Punchinello’s Chronicles

November 11, 2008

The Phony Moral High Road

Filed under: The Great Adventure! — Punchinello @ 1:38 am
Tags: , , ,

I’ve been spending a lot of time reading Paulo Coelho, lately. Jeez, talk about a rough life! This guy grew up in Brazil and endured all sorts of really bad stuff. He experienced a military dictatorship firsthand, and spent time in prison for disagreeing. It seems to me that all of those harsh experiences go into his writing, making it unique, interesting, and strongly grounded in reality.

Through all these hardships, he held to a belief that there is a purpose to life, it is organized, and that there is a design behind everything. The result is a blend of spirtuality and practicality that’s entirely refreshing in today’s literature.

One passage in “The Devil and Miss Prynn” struck me particularly apt in today’s world of America (I’ve only changed the tense to the present in the two indicated places for readability):

… Playing the part of a charitable soul [is] only for those who [are] afraid of taking a stand in life.
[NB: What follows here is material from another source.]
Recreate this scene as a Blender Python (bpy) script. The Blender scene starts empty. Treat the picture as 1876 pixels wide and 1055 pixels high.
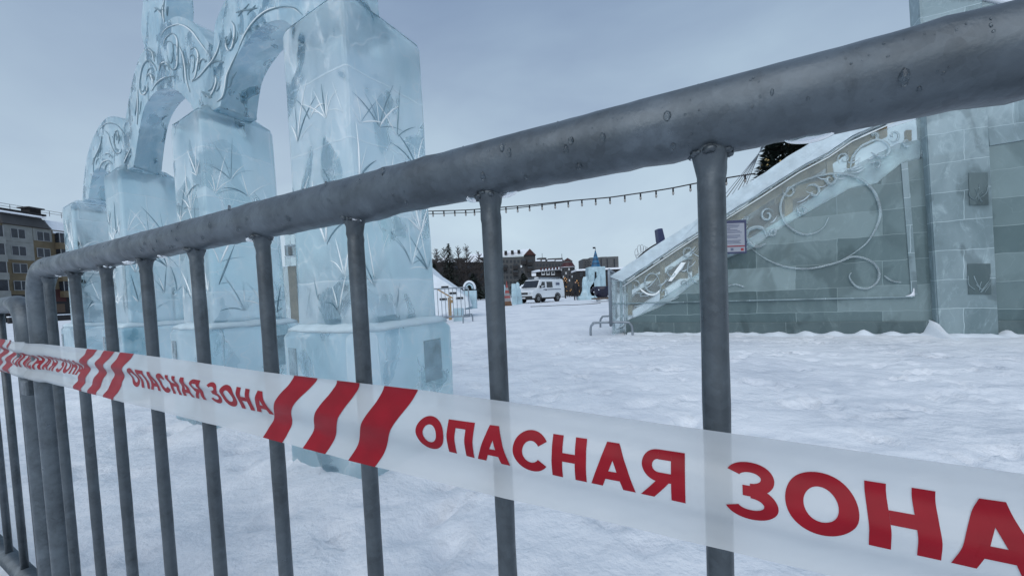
import bpy, bmesh, math, random
import numpy as np
from mathutils import Vector, Matrix, noise
from math import radians, sin, cos, pi, sqrt, atan2
random.seed(7)
SC = bpy.context.scene
COL = SC.collection

# ------------------------------------------------------------------ camera
FPX, CX, CY = 700.0, 938.0, 568.0          # focal length and optical centre in photo pixels (1876 x 1055)
PITCH, ROLL, CAM_H = radians(-2.3), -0.045, 0.76
cam_d = bpy.data.cameras.new('camera'); cam = bpy.data.objects.new('camera', cam_d); COL.objects.link(cam)
RM = Matrix.Rotation(pi/2 + PITCH, 3, 'X') @ Matrix.Rotation(ROLL, 3, 'Z')
cam.matrix_world = Matrix.Translation((0, 0, CAM_H)) @ RM.to_4x4()
cam_d.sensor_fit = 'HORIZONTAL'; cam_d.sensor_width = 36.0
cam_d.lens = 36.0 * FPX / 1876.0
cam_d.shift_x = 0.0
cam_d.shift_y = (CY - 527.5) / 1876.0
cam_d.clip_start = 0.01; cam_d.clip_end = 3000
SC.camera = cam
# ------------------------------------------------------------------ sky, sun, exposure
SUN_EL, SUN_AZ = radians(42), radians(200)
w = bpy.data.worlds.new('World'); SC.world = w; w.use_nodes = True
nt = w.node_tree; nd = nt.nodes; lk = nt.links
bg = nd['Background']; bg.inputs['Strength'].default_value = 0.1
sky = nd.new('ShaderNodeTexSky'); sky.sky_type = 'NISHITA'; sky.sun_disc = False
sky.sun_elevation = SUN_EL; sky.sun_rotation = SUN_AZ; sky.dust_density = 2.0
tc = nd.new('ShaderNodeTexCoord')
sep = nd.new('ShaderNodeSeparateXYZ'); lk.new(tc.outputs['Generated'], sep.inputs[0])
mp = nd.new('ShaderNodeMapping'); mp.inputs['Scale'].default_value = (1, 1, 2.2); lk.new(tc.outputs['Generated'], mp.inputs[0])
nz = nd.new('ShaderNodeTexNoise'); nz.inputs['Scale'].default_value = 1.7; nz.inputs['Detail'].default_value = 5; nz.inputs['Roughness'].default_value = .5
nz.inputs['Distortion'].default_value = .4
lk.new(mp.outputs[0], nz.inputs['Vector'])
rp = nd.new('ShaderNodeValToRGB'); rp.color_ramp.elements[0].position = 0.0; rp.color_ramp.elements[1].position = .62
rp.color_ramp.elements[0].color = (6.0, 7.3, 8.4, 1); rp.color_ramp.elements[1].color = (2.85, 3.9, 5.5, 1)
lk.new(sep.outputs['Z'], rp.inputs[0])
rn = nd.new('ShaderNodeValToRGB'); rn.color_ramp.elements[0].position = .3; rn.color_ramp.elements[1].position = .7
rn.color_ramp.elements[0].color = (.80, .81, .87, 1); rn.color_ramp.elements[1].color = (1.15, 1.15, 1.10, 1)
lk.new(nz.outputs[0], rn.inputs[0])
ml = nd.new('ShaderNodeMixRGB'); ml.blend_type = 'MULTIPLY'; ml.inputs[0].default_value = 1
lk.new(rp.outputs[0], ml.inputs[1]); lk.new(rn.outputs[0], ml.inputs[2])
mx = nd.new('ShaderNodeMixRGB'); mx.inputs[0].default_value = .9       # cloud cover over the clear sky
lk.new(sky.outputs[0], mx.inputs[1]); lk.new(ml.outputs[0], mx.inputs[2]); lk.new(mx.outputs[0], bg.inputs['Color'])
sd = bpy.data.lights.new('sun', 'SUN'); sd.energy = 1.5; sd.angle = radians(70); sd.color = (1, .985, .96)
so = bpy.data.objects.new('sun', sd); COL.objects.link(so)
so.rotation_euler = (pi/2 - SUN_EL, 0, pi - SUN_AZ)
vs = SC.view_settings; vs.view_transform = 'Standard'; vs.look = 'None'; vs.exposure = 0.0; vs.gamma = 1; vs.use_curve_mapping = False
SC.cycles.max_bounces = 14; SC.cycles.transmission_bounces = 10; SC.cycles.transparent_max_bounces = 16
SC.cycles.caustics_refractive = True; SC.cycles.sample_clamp_indirect = 6

# ------------------------------------------------------------------ photo rays -> points in the place
CAMP = Vector((0, 0, CAM_H))
def ray(px, py): return RM @ Vector(((px - CX)/FPX, -(py - CY)/FPX, -1))
def at(px, py, Y):
    r = ray(px, py); return CAMP + r*(Y/r.y)
def gnd(px, py, z=0.0):
    r = ray(px, py); return CAMP + r*((z - CAM_H)/r.z)
def onplane(px, py, p0, n):
    r = ray(px, py); return CAMP + r*((p0 - CAMP).dot(n)/r.dot(n))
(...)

It is always far easier to have faith in your own goodness than to confront others and fight for your rights. It is always easier to hear an insult and not retaliate than have the courage to fight back against someone stronger than yourself; we can always say we’re not hurt by the stones others throw at us, and it’s only at night—when we’re alone and our wife or our husband or our school friend is asleep—that we can silently grieve over our own cowardice.” – Paulo Coehlo

Another excellent observation, to the same basic point:

There are two kinds of idiots—those who don’t take action because they have received a threat, and those who think they are taking action because they have issued a threat.

We live in a historical time where personal feelings are claimed to trump actual reality. This is a time of narcissism, where all of reality has been made contingent upon the denial and arrogance of individual feelings. Not everywhere, but for a simple majority of the population.

Liberalism is essentially this internal belief and justification that the moral high road is founded on feeling good. Violence and aggression never, under any circumstances are justified, according to the liberal ideology. The wars we fight are useless violence, wasteful, and needlessly kill many young men and women. Nothing can justify war, they claim.

No such thing as moral absolutes, goodness, evil, right or wrong exist. All of it is a matter of personal opinion. When a nation is led to war for the purpose of defending human freedom, it’s the leader and his personal aggression at the foundation of that violence, death and destruction.

Ultimately, nothing is worth defending. Even much of our modern legal system is predicated upon a belief that the criminal is powerless to stop himself or herself from destroying the victim’s life. As a society, we’re told the burden is on us to go so far out of the way to protect the criminal’s right to “something,” that we’ve ended up with a mockery of the justice system. What that “something” is, nobody knows; it’s a mystery.

Of all the things that can destroy a person, three of the most powerful and compelling are fear, indecision, and ignorance. All three have now become a de facto standard in modern-day America, in large enough numbers that the next decade is predictable.